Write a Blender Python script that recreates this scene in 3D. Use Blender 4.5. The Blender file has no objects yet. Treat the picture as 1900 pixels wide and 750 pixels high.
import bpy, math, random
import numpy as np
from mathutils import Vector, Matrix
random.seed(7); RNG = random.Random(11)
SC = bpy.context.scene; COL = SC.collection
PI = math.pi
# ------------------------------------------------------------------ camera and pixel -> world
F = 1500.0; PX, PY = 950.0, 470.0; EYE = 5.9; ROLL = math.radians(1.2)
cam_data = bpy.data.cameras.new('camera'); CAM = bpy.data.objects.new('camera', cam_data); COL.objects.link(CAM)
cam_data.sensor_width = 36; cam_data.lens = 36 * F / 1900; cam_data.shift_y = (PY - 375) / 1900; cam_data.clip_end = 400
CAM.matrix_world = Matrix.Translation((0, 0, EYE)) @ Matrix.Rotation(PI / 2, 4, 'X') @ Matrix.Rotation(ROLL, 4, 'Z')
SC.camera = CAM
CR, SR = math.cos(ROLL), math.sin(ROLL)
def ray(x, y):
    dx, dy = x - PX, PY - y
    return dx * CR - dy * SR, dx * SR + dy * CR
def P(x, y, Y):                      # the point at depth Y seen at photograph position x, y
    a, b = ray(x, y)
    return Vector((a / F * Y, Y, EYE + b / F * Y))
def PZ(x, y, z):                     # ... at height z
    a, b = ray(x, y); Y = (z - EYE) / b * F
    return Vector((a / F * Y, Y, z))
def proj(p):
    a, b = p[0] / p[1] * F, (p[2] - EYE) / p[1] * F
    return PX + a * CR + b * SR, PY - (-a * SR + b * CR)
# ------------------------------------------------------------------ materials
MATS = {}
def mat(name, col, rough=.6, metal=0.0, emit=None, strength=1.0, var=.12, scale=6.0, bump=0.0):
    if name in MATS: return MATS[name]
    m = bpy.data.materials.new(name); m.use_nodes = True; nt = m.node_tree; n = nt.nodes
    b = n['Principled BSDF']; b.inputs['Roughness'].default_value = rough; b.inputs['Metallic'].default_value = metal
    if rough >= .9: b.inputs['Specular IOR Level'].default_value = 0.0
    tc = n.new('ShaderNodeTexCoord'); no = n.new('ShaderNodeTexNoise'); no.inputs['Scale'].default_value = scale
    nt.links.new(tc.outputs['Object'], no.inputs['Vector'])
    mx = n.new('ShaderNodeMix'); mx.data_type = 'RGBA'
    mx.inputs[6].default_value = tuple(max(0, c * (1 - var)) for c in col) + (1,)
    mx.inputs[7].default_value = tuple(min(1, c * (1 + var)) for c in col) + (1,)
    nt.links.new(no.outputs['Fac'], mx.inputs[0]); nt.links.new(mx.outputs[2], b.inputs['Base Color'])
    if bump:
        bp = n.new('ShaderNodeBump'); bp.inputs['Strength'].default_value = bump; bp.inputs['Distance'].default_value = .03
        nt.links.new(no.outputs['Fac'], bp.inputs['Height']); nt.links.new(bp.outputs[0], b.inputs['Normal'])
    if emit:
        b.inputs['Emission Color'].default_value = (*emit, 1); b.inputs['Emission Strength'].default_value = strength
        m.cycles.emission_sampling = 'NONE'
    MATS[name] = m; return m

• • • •

> _DIRECTIVE_:
Quote each line of the listing above exactly.

> _WORKED ANSWER_:
Write a Blender Python script that recreates this scene in 3D. Use Blender 4.5. The Blender file has no objects yet. Treat the picture as 1900 pixels wide and 750 pixels high.
import bpy, math, random
import numpy as np
from mathutils import Vector, Matrix
random.seed(7); RNG = random.Random(11)
SC = bpy.context.scene; COL = SC.collection
PI = math.pi
# ------------------------------------------------------------------ camera and pixel -> world
F = 1500.0; PX, PY = 950.0, 470.0; EYE = 5.9; ROLL = math.radians(1.2)
cam_data = bpy.data.cameras.new('camera'); CAM = bpy.data.objects.new('camera', cam_data); COL.objects.link(CAM)
cam_data.sensor_width = 36; cam_data.lens = 36 * F / 1900; cam_data.shift_y = (PY - 375) / 1900; cam_data.clip_end = 400
CAM.matrix_world = Matrix.Translation((0, 0, EYE)) @ Matrix.Rotation(PI / 2, 4, 'X') @ Matrix.Rotation(ROLL, 4, 'Z')
SC.camera = CAM
CR, SR = math.cos(ROLL), math.sin(ROLL)
def ray(x, y):
    dx, dy = x - PX, PY - y
    return dx * CR - dy * SR, dx * SR + dy * CR
def P(x, y, Y):                      # the point at depth Y seen at photograph position x, y
    a, b = ray(x, y)
    return Vector((a / F * Y, Y, EYE + b / F * Y))
def PZ(x, y, z):                     # ... at height z
    a, b = ray(x, y); Y = (z - EYE) / b * F
    return Vector((a / F * Y, Y, z))
def proj(p):
    a, b = p[0] / p[1] * F, (p[2] - EYE) / p[1] * F
    return PX + a * CR + b * SR, PY - (-a * SR + b * CR)
# ------------------------------------------------------------------ materials
MATS = {}
def mat(name, col, rough=.6, metal=0.0, emit=None, strength=1.0, var=.12, scale=6.0, bump=0.0):
    if name in MATS: return MATS[name]
    m = bpy.data.materials.new(name); m.use_nodes = True; nt = m.node_tree; n = nt.nodes
    b = n['Principled BSDF']; b.inputs['Roughness'].default_value = rough; b.inputs['Metallic'].default_value = metal
    if rough >= .9: b.inputs['Specular IOR Level'].default_value = 0.0
    tc = n.new('ShaderNodeTexCoord'); no = n.new('ShaderNodeTexNoise'); no.inputs['Scale'].default_value = scale
    nt.links.new(tc.outputs['Object'], no.inputs['Vector'])
    mx = n.new('ShaderNodeMix'); mx.data_type = 'RGBA'
    mx.inputs[6].default_value = tuple(max(0, c * (1 - var)) for c in col) + (1,)
    mx.inputs[7].default_value = tuple(min(1, c * (1 + var)) for c in col) + (1,)
    nt.links.new(no.outputs['Fac'], mx.inputs[0]); nt.links.new(mx.outputs[2], b.inputs['Base Color'])
    if bump:
        bp = n.new('ShaderNodeBump'); bp.inputs['Strength'].default_value = bump; bp.inputs['Distance'].default_value = .03
        nt.links.new(no.outputs['Fac'], bp.inputs['Height']); nt.links.new(bp.outputs[0], b.inputs['Normal'])
    if emit:
        b.inputs['Emission Color'].default_value = (*emit, 1); b.inputs['Emission Strength'].default_value = strength
        m.cycles.emission_sampling = 'NONE'
    MATS[name] = m; return m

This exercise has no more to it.